For those who don't know, agoreutes is a more techinical designation for a rhetor, or orator in Latin. Such a rhetor in late antiquity would have been a far more important person than a mere lawyer. He would have been perceived as protecting and defining Greek tradition and, through the power of his words, as possessing the ability to intervene in relations between the individual or the city and the center of the Imperial government. How else could I see myself in oneiric wish-fulfillment?

An aguretes, however, is rather the opposite. He a barbarian (Near-Eastern) who claims the miraculous power to intervene for the individual or city with heaven. He demonstrated his authority not through mastery of tradition, but through mastery of his own body, fasting and abstaining from sex (sometimes to the point of self-castration). This is the category that educated Greeks would have seen Jesus or Paul as belonging to, and indeed this type provided the elementary basis for the establishment of the familiar figure of the Christian ascetic monk. They attracted attention to themselves by performing soemthing like a modern show of stage magic. They wandered and lived by begging in return for their prayers and rituals. Any person of sophistication would have known that their claims and powers were all false (compare the fakir in British India), or, if, they did accomplish anything, it was through magic, not peity.

And that is the point of cnotact between the two. I can scarcely think of an important rhetor who some envious person did not suspect or even accuse of practicing magic and gaining his results in that way rather than through real virtue. If the reader knows who Apollonius of Tyana was, he will have some idea.

The other relation between the two words is a rather apt pun, though I cannot think of an example of it occuring in an ancient text.

The strange part is that I awoke with the conviction that I did now know the meaning of the former term (though I obviously do), and that knowledge was somehow suppressed in me until I actually looked it up in the LSJ (although I was constantly asking myself what it meant for many hours until I was able to check).
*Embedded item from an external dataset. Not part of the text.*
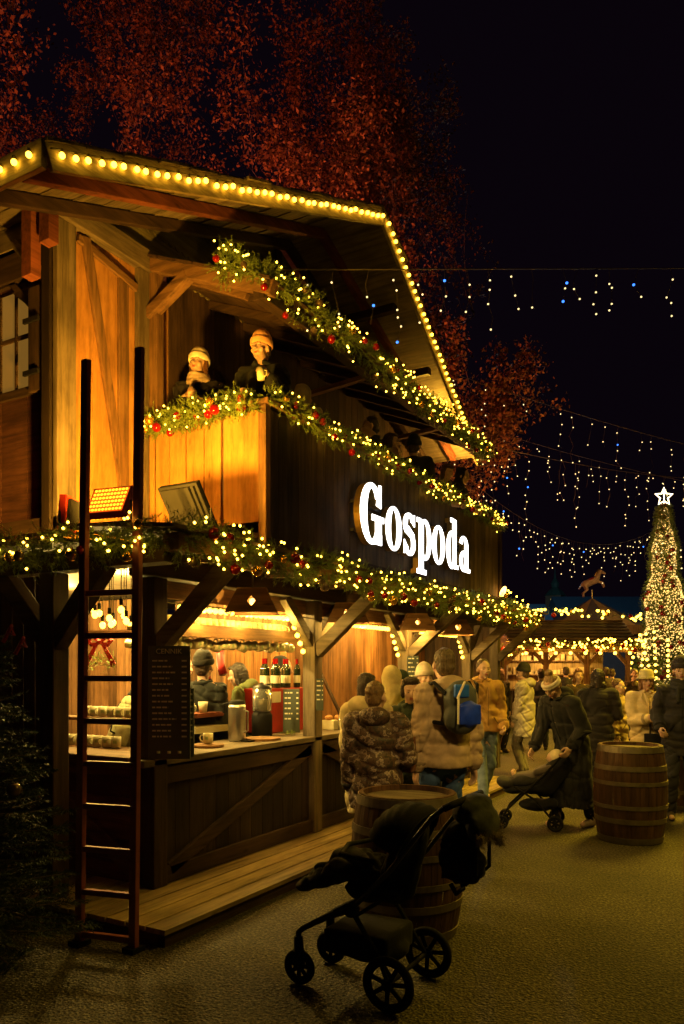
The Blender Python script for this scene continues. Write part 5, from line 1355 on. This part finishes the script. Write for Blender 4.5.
        if hairstyle == 'bun': q.ball(K(Hd((0, -.06, .15))), np.array((.045, .045, .04)) * k, 2)
        if hairstyle == 'curly': q.ball(K(Hd((0, .0, .1))), np.array((.085, .085, .05)) * k, 2); q.cap(K(Hd((.07, 0, .05))), K(Hd((.075, 0, -.04))), .028 * k, .025 * k); q.cap(K(Hd((-.07, 0, .05))), K(Hd((-.075, 0, -.04))), .028 * k, .025 * k)
        me = wrinkle(remesh(q, vox * .8, it=1), .005 if hairstyle != 'curly' else .009, 70, sd); wrinkle(me, .003, 150, sd + 4); put(me, 'hair', hairmat(hair), t, True)
    # ---- trousers, shoes
    q = MB(); q.ball(K(pel), np.array((.17, .13, .13)) * k, 2)
    for s in (1, -1):
        kn, an = leg[s]; q.cap(K(hip[s]), K(kn), .098 * k, .075 * k); q.cap(K(kn), K(an + Vector((0, -.005, .02))), .075 * k, .063 * k)
    tro = soft('trousers', q, pantmat or C_(pants), t, .013, 3, .005, 22, sd); folds(tro.data, .012, sd + 5, 14)
    for s in (1, -1):
        kn, an = leg[s]; q = MB(); q.cap(K(an + Vector((0, -.03, -.045))), K(an + Vector((0, .13, -.05))), .043 * k, .036 * k); q.cap(K(an + Vector((0, -.01, .0))), K(an + Vector((0, 0, .06))), .05 * k, .05 * k); q.cap(K(an + Vector((0, .03, -.04))), K(an + Vector((0, .1, -.045))), .046 * k, .042 * k)
        me = remesh(q, .012, it=3)
        for v in me.vertices: v.co.z = max(v.co.z, .002 + min(feet[0 if s > 0 else 1][2], 9) * k)
        put(me, 'shoe', C_(shoe), t, True)
    # ---- coat / jacket
    q = MB(); B = bulk
    q.ball(K(chest + Vector((0, -.005, .02))), np.array((.158 + B * .7, .11 + B * .8, .2 + B * .4)) * k, 3, RL.to_3x3()); q.ball(K(U((0, 0, 1.1))), np.array((.145 + B * .8, .115 + B * .9, .17)) * k, 3, RL.to_3x3())
    ha = U((0, 0, max(hem, .95))); n = 24; prof = []
    # skirt of the coat down to the hem: lofted ellipse rings
    z_top = 1.15; rings = []
    for i in range(8):
        u = i / 7; z = z_top + (hem - z_top) * u
        c = U((0, 0, z)) if z > .95 else Vector((0, .0, z))
        if z <= .95 and lean: c = Vector((0, -.0, z))
        w = (.148 + B * .85) + .02 * math.sin(u * 2) + flare * u * 1.0; dpt = (.12 + B) + flare * u * .9
        rings.append([K((c.x + w * math.cos(a), c.y + dpt * math.sin(a), c.z))[:] for a in np.linspace(0, 2 * math.pi, n + 1)[:-1]])
    vs = [p for r_ in rings for p in r_]; fx = []
    for i in range(7):
        for j in range(n): fx.append((i * n + (j + 1) % n, i * n + j, (i + 1) * n + j, (i + 1) * n + (j + 1) % n))
    fx.append(tuple(range(n))); fx.append(tuple(7 * n + j for j in range(n - 1, -1, -1))); q.add(vs, fx)
    for s in (1, -1):
        e, w = arm[s]; fd = (w - e).normalized()
        q.cap(K(neck + Vector((0, 0, -.05))), K(sh[s]), (.068 + B * .3) * k, (.058 + B * .8) * k)
        q.cap(K(sh[s]), K(e), (.058 + B * .8) * k, (.05 + B * .75) * k); q.cap(K(e), K(w - fd * .02), (.05 + B * .75) * k, (.04 + B * .6) * k)
    q.cap(K(neck + Vector((0, 0, -.05))), K(neck + Vector((0, 0, -.0))), .085 * k, .07 * k)
    cm = topmat or C_(top)
    me = wrinkle(remesh(q, .011 if near else .014, it=3), .008 + .05 * B, 19, sd, quilt, qf); wrinkle(me, .002, 45, sd + 9); folds(me, .016 if near else .012, sd + 3)
    coat = put(me, 'coat', cm, t, True)
    if near:   # standing collar, zip, pocket flaps and hem band
        dkc = C_(tuple(max(.006, x * .45) for x in top))
        q = MB(); fy = .118 + B
        zt = [(0, fy + .012 - .02 * ((z - 1.2) / .3) ** 2 - (.03 if z > 1.38 else 0), z) for z in np.linspace(1.42, max(hem + .03, .97), 12)]
        q.tube([K(U(p)) for p in zt], .005 * k, 6)
        if hood != 'up':
            cl_ = [K(U((math.cos(a) * .074, .0 + math.sin(a) * .078, 1.485 + .012 * math.sin(a)))) for a in np.linspace(R(110), R(430), 22)]
            cq_ = MB(); cq_.tube(cl_, .022 * k, 8); soft('collar', cq_, cm, t, .009, 2, .003, 40, sd)
        for s in (1, -1): q.beam(K(U((s * .075, fy - .004, 1.06))), K(U((s * .125, fy - .02, .99))), .012 * k, .008 * k)
        part('zip_and_pockets', q, dkc, coat, world=False)
        for s in (1, -1):
            e, w = arm[s]; fd = (w - e).normalized(); cq_ = MB(); cq_.tube([K(w - fd * .055), K(w - fd * .02)], [(.047 + B * .6) * k, (.043 + B * .5) * k], 14); part('cuff', cq_, dkc, coat, world=False, smooth=True)
    if hood == 'down':
        q = MB(); q.ball(K(U((0, -.1, 1.47))), np.array((.13, .085, .085)) * k, 3, RL.to_3x3()); q.cap(K(U((-.085, -.02, 1.48))), K(U((.085, -.02, 1.48))), .045 * k, .045 * k)
        for s in (1, -1): q.cap(K(U((s * .1, -.04, 1.48))), K(U((s * .055, .07, 1.41))), .04 * k, .03 * k)
        soft('hood', q, cm, t, .012, 4, .007, 26, sd + 1)
    if hood == 'up':
        q = MB(); q.ball(K(Hd((0, -.036, .03))), np.array((.095, .105, .122)) * k, 3, HR3); q.ball(K(Hd((0, -.09, .09))), np.array((.05, .05, .05)) * k, 2); q.cap(K(Hd((0, -.04, -.03))), K(neck + Vector((0, -.02, -.03))), .085 * k, .105 * k)
        soft('hood', q, cm, t, .012, 3, .009, 26, sd + 1)
    if fur:
        fv = []; ff = []; rg = random.Random(sd)
        for i in range(2200):
            a = rg.uniform(0, 6.283); b0 = Hd((math.cos(a) * .105, .045, .03 + math.sin(a) * .13)) if hood == 'up' else U((math.cos(a) * .12, -.03 + math.sin(a) * .1, 1.5))
            dr = HR3 @ Vector((math.cos(a) * rg.uniform(.4, 1.4), rg.uniform(-.8, .8), math.sin(a) + rg.uniform(-.5, .5))); dr = dr.normalized() * rg.uniform(.02, .045); w = Vector((rg.uniform(-1, 1), 0, rg.uniform(-1, 1))) * .002; j = len(fv)
            fv += [K(b0 - w)[:], K(b0 + w)[:], K(b0 + dr)[:]]; ff.append((j, j + 1, j + 2))
        part('fur_trim', MB().add(fv, ff), C_(fur), t, world=False)
    # ---- headgear
    if hat:
        kind, hcx = hat; q = MB()
        if kind == 'beanie':
            q.ball(K(Hd((0, -.024, .075))), np.array((.093, .108, .118)) * k, 3, HR3)
            me = MB(); vs = []; nn = 32; prf = ((.083, .028), (.094, .03), (.1, .038), (.1, .078), (.096, .086), (.086, .086))
            for rr_, zz in prf:
                for a in np.linspace(0, 2 * math.pi, nn + 1)[:-1]: vs.append(K(Hd((math.cos(a) * (rr_ + .0012 * (round(a * 32 / 6.2832) % 2)), -.018 + math.sin(a) * rr_ * 1.15, zz + math.sin(a) * .012)))[:])
            me.add(vs, [(i * nn + j, i * nn + (j + 1) % nn, (i + 1) * nn + (j + 1) % nn, (i + 1) * nn + j) for i in range(len(prf) - 1) for j in range(nn)])
            part('hat_cuff', me, C_(hcx), t, smooth=True, world=False)
            # keep the brow free
            o = put(wrinkle(remesh(cutlow(q, K(Hd((0, 0, .045))), HR3 @ Vector((0, .0, 1))), vox, it=1), .002, 90, sd), 'hat', C_(hcx), t, True)
        if kind == 'headband':
            ring_ = [K(Hd((math.cos(a) * .08, -.012 + math.sin(a) * .094, .05 + math.sin(a) * .012)))[:] for a in np.linspace(0, 2 * math.pi, 29)[:-1]]
            for o_ in (-.014, .012): q.tube([Vector(p) + K(HR3 @ Vector((0, 0, o_))) for p in ring_], .02 * k, 8, closed=True)
            part('headband', q, C_(hcx), t, smooth=True, world=False)
        if kind == 'bucket':
            q.lathe((0, 0, 0), [(0, .15), (.055, .145), (.08, .125), (.09, .06), (.093, .055), (.125, .025), (.123, .02), (.089, .048), (.085, .06), (.075, .12), (0, .14)], 32)
            vv = q.v[0]; q.v[0] = np.array([K(Hd((p[0], p[1] * 1.12 - .012, p[2] + .015)))[:] for p in vv]); part('hat', q, C_(hcx), t, smooth=True, world=False)
        if kind == 'cap':
            q.ball(K(Hd((0, -.012, .075))), np.array((.083, .097, .075)) * k, 3, HR3); q.ball(K(Hd((0, .1, .06))), np.array((.06, .05, .008)) * k, 2, HR3); soft('hat', q, C_(hcx), t, vox, 1, .001)
    if scarf:
        q = MB()
        for j in range(3):
            ring_ = [K(U((math.cos(a) * (.082 + .008 * j), .008 + math.sin(a) * (.085 + .008 * j), 1.515 - j * .032 + .012 * math.sin(a * 2 + j))))[:] for a in np.linspace(0, 2 * math.pi, 25)[:-1]]
            q.tube(ring_, .026 * k, 8, closed=True)
        q.cap(K(U((.03, .11, 1.44))), K(U((.04, .15, 1.3))), .03 * k, .02 * k)
        soft('scarf', q, C_(scarf), t, vox, 2, .004, 40, sd)
    t['_k'] = k; del t['_k']
    return t, K, U, arm, Hd
def cutlow(q, c, n):
    """flatten everything of q below the plane (c, n)"""
    c = np.array(c[:]); n = np.array(n[:]); n = n / np.linalg.norm(n)
    q.v = [v - np.minimum((v - c) @ n, 0)[:, None] * n for v in q.v]; return q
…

This self accusation (and I don't see how else to interpret the dream) is not hard to explain. Five years ago I published a subtantative in the most prestigious classics journal in the world (ZPE). A limitless horizon seemed to open up and I swiftly prepared outlines for a half dozen articels and a book, all of real worth. What I have to show for it five years later is a half dozen articles any one of which I could finish through a month's sustained work, a comepleted draft one novel (but still far from a final draft), and 500 pages of mss. toward another, with its narrative not a quarter completed (and two reviews for the most marginal journal imaginable written just to get the books for free--hardly worth mentioning).

But as it is, yesterday it took me about 6 hours to get into a postion where I could look up one Greek word, and just now I had to take a 90 minute break half-way through even to finsh this little journal entry. The time I could work is 90 minutes or two hours at the end of the day when my brain is already in a sate of nervous exhaustion.

On the other hand I have two childern that I love.